War on pirates will impact all internet users

30 July 2014

CHOICE says that the Federal Government’s Online Copyright Infringement discussion paper puts forward solutions which are likely to pass costs on to all internet users without dramatically reducing rates of piracy.
 
“The Government’s paper, formally released today, confirms our fears. All Australian consumers will be affected if the proposed policies are pursued,” says CHOICE Campaigns Manager Erin Turner.
 
“The paper considers how to force Internet Service Providers to take responsibility for monitoring and preventing copyright infringement.
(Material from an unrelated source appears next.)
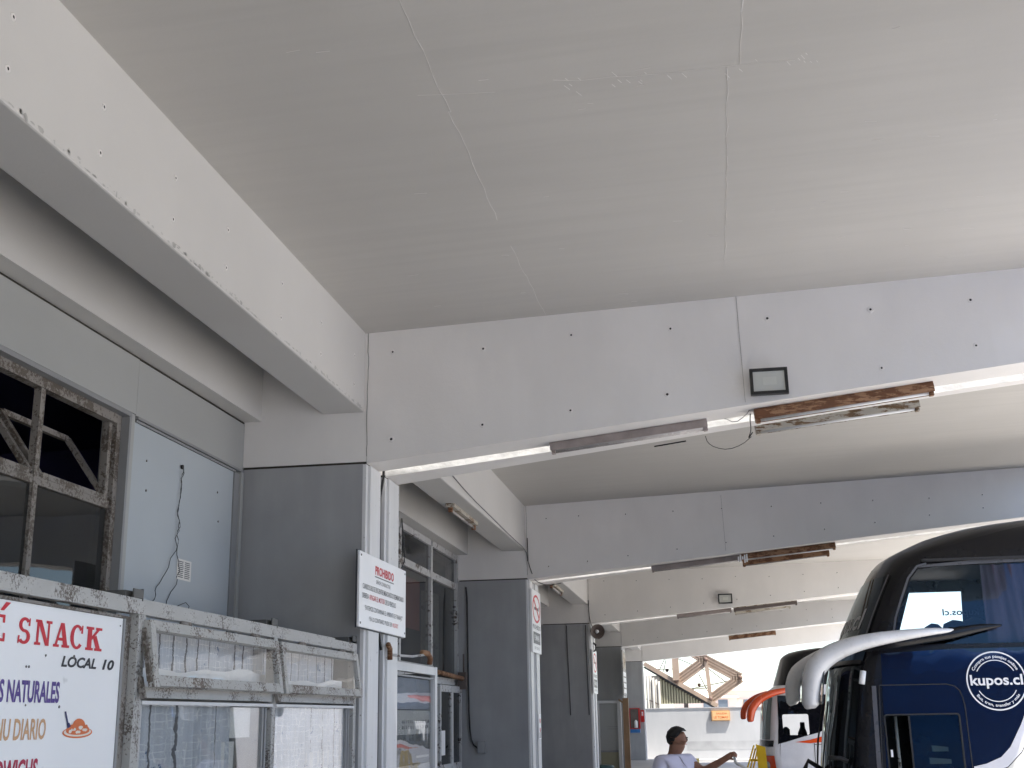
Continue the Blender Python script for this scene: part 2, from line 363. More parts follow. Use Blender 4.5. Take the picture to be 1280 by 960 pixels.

In addition, it looks at introducing an anti-piracy internet filter.”
 
“Looking at international examples, we know that the policies proposed are high-cost with low results. Similar policies in France and New Zealand have cost significant amounts of money. Our fear is that a high-cost system will lead to all consumers paying more for the internet.”
 
“If the Government is serious about addressing piracy, it needs to consider the driving factors behind piracy in Australia. Australians often find it hard to gain access to content like movies and television, and when they do, they pay far too much compared to consumers in other countries,” says CHOICE Campaigns Manager Erin Turner.
 
The leaked paper acknowledges that “rights holders can ensure that content can be accessed easily and at a reasonable price by their customers” but offers no policy solutions to address issues of access to content or the cost of content in Australia.
 
CHOICE believes that online copyright infringement is a real issue that must be addressed. However it also believes that piracy in Australian is in part driven by poor access and high prices of content, which are out of sync with other markets.
 
“We are not suggesting that better access and more competitive prices are silver bullets that will solve this issue entirely. However they are essential components of any policy looking to reduce rates of piracy in Australia,” Ms Turner says.